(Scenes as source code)
────────────────────

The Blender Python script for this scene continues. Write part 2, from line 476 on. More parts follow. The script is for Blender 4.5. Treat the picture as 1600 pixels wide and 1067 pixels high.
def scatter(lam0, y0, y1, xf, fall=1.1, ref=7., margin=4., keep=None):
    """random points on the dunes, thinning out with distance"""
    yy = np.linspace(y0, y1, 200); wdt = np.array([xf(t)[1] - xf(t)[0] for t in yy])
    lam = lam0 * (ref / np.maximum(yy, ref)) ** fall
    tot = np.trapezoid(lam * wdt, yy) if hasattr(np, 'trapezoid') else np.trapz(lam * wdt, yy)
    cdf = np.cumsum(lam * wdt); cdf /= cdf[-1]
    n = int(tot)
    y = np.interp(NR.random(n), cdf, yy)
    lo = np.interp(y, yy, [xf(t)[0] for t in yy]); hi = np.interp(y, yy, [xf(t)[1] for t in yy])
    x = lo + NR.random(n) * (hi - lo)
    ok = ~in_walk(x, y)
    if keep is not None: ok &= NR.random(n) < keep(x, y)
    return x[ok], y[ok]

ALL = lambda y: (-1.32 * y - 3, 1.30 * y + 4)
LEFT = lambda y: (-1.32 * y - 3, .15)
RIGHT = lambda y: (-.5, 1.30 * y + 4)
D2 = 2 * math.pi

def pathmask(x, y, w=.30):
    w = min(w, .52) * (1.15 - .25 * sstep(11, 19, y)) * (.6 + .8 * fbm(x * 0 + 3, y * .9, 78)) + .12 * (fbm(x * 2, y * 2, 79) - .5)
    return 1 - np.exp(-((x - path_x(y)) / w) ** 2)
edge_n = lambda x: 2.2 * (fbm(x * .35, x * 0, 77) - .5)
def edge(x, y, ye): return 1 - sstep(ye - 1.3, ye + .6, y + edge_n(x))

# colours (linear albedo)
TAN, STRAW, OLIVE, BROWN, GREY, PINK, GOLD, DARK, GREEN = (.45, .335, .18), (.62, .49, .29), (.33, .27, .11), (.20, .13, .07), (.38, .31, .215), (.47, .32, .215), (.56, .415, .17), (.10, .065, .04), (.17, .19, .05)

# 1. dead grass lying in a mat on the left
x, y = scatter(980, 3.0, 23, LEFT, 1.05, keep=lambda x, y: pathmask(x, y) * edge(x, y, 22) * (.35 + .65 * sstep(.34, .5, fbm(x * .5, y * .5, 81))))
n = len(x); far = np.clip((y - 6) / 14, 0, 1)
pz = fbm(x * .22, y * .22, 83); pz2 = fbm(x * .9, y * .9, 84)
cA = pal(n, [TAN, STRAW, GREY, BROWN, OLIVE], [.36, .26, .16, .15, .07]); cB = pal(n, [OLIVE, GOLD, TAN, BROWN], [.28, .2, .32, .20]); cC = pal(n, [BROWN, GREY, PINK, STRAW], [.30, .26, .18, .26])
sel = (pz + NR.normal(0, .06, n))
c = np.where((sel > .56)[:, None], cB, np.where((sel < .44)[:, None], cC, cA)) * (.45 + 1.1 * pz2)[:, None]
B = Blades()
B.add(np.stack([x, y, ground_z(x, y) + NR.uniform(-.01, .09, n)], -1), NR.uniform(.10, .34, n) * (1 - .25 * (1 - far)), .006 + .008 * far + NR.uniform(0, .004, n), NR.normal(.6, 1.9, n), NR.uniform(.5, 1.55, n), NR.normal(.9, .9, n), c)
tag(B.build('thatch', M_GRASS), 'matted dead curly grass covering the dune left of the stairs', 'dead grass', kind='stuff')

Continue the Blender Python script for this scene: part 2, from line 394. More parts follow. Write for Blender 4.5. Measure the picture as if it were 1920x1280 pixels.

────────────────────

_What to produce_
Reproduce every record above exactly as it appears.

_Written solution_
The Blender Python script for this scene continues. Write part 2, from line 476 on. More parts follow. The script is for Blender 4.5. Treat the picture as 1600 pixels wide and 1067 pixels high.
def scatter(lam0, y0, y1, xf, fall=1.1, ref=7., margin=4., keep=None):
    """random points on the dunes, thinning out with distance"""
    yy = np.linspace(y0, y1, 200); wdt = np.array([xf(t)[1] - xf(t)[0] for t in yy])
    lam = lam0 * (ref / np.maximum(yy, ref)) ** fall
    tot = np.trapezoid(lam * wdt, yy) if hasattr(np, 'trapezoid') else np.trapz(lam * wdt, yy)
    cdf = np.cumsum(lam * wdt); cdf /= cdf[-1]
    n = int(tot)
    y = np.interp(NR.random(n), cdf, yy)
    lo = np.interp(y, yy, [xf(t)[0] for t in yy]); hi = np.interp(y, yy, [xf(t)[1] for t in yy])
    x = lo + NR.random(n) * (hi - lo)
    ok = ~in_walk(x, y)
    if keep is not None: ok &= NR.random(n) < keep(x, y)
    return x[ok], y[ok]

ALL = lambda y: (-1.32 * y - 3, 1.30 * y + 4)
LEFT = lambda y: (-1.32 * y - 3, .15)
RIGHT = lambda y: (-.5, 1.30 * y + 4)
D2 = 2 * math.pi

def pathmask(x, y, w=.30):
    w = min(w, .52) * (1.15 - .25 * sstep(11, 19, y)) * (.6 + .8 * fbm(x * 0 + 3, y * .9, 78)) + .12 * (fbm(x * 2, y * 2, 79) - .5)
    return 1 - np.exp(-((x - path_x(y)) / w) ** 2)
edge_n = lambda x: 2.2 * (fbm(x * .35, x * 0, 77) - .5)
def edge(x, y, ye): return 1 - sstep(ye - 1.3, ye + .6, y + edge_n(x))

# colours (linear albedo)
TAN, STRAW, OLIVE, BROWN, GREY, PINK, GOLD, DARK, GREEN = (.45, .335, .18), (.62, .49, .29), (.33, .27, .11), (.20, .13, .07), (.38, .31, .215), (.47, .32, .215), (.56, .415, .17), (.10, .065, .04), (.17, .19, .05)

# 1. dead grass lying in a mat on the left
x, y = scatter(980, 3.0, 23, LEFT, 1.05, keep=lambda x, y: pathmask(x, y) * edge(x, y, 22) * (.35 + .65 * sstep(.34, .5, fbm(x * .5, y * .5, 81))))
n = len(x); far = np.clip((y - 6) / 14, 0, 1)
pz = fbm(x * .22, y * .22, 83); pz2 = fbm(x * .9, y * .9, 84)
cA = pal(n, [TAN, STRAW, GREY, BROWN, OLIVE], [.36, .26, .16, .15, .07]); cB = pal(n, [OLIVE, GOLD, TAN, BROWN], [.28, .2, .32, .20]); cC = pal(n, [BROWN, GREY, PINK, STRAW], [.30, .26, .18, .26])
sel = (pz + NR.normal(0, .06, n))
c = np.where((sel > .56)[:, None], cB, np.where((sel < .44)[:, None], cC, cA)) * (.45 + 1.1 * pz2)[:, None]
B = Blades()
B.add(np.stack([x, y, ground_z(x, y) + NR.uniform(-.01, .09, n)], -1), NR.uniform(.10, .34, n) * (1 - .25 * (1 - far)), .006 + .008 * far + NR.uniform(0, .004, n), NR.normal(.6, 1.9, n), NR.uniform(.5, 1.55, n), NR.normal(.9, .9, n), c)
tag(B.build('thatch', M_GRASS), 'matted dead curly grass covering the dune left of the stairs', 'dead grass', kind='stuff')

Continue the Blender Python script for this scene: part 2, from line 394. More parts follow. Write for Blender 4.5. Measure the picture as if it were 1920x1280 pixels.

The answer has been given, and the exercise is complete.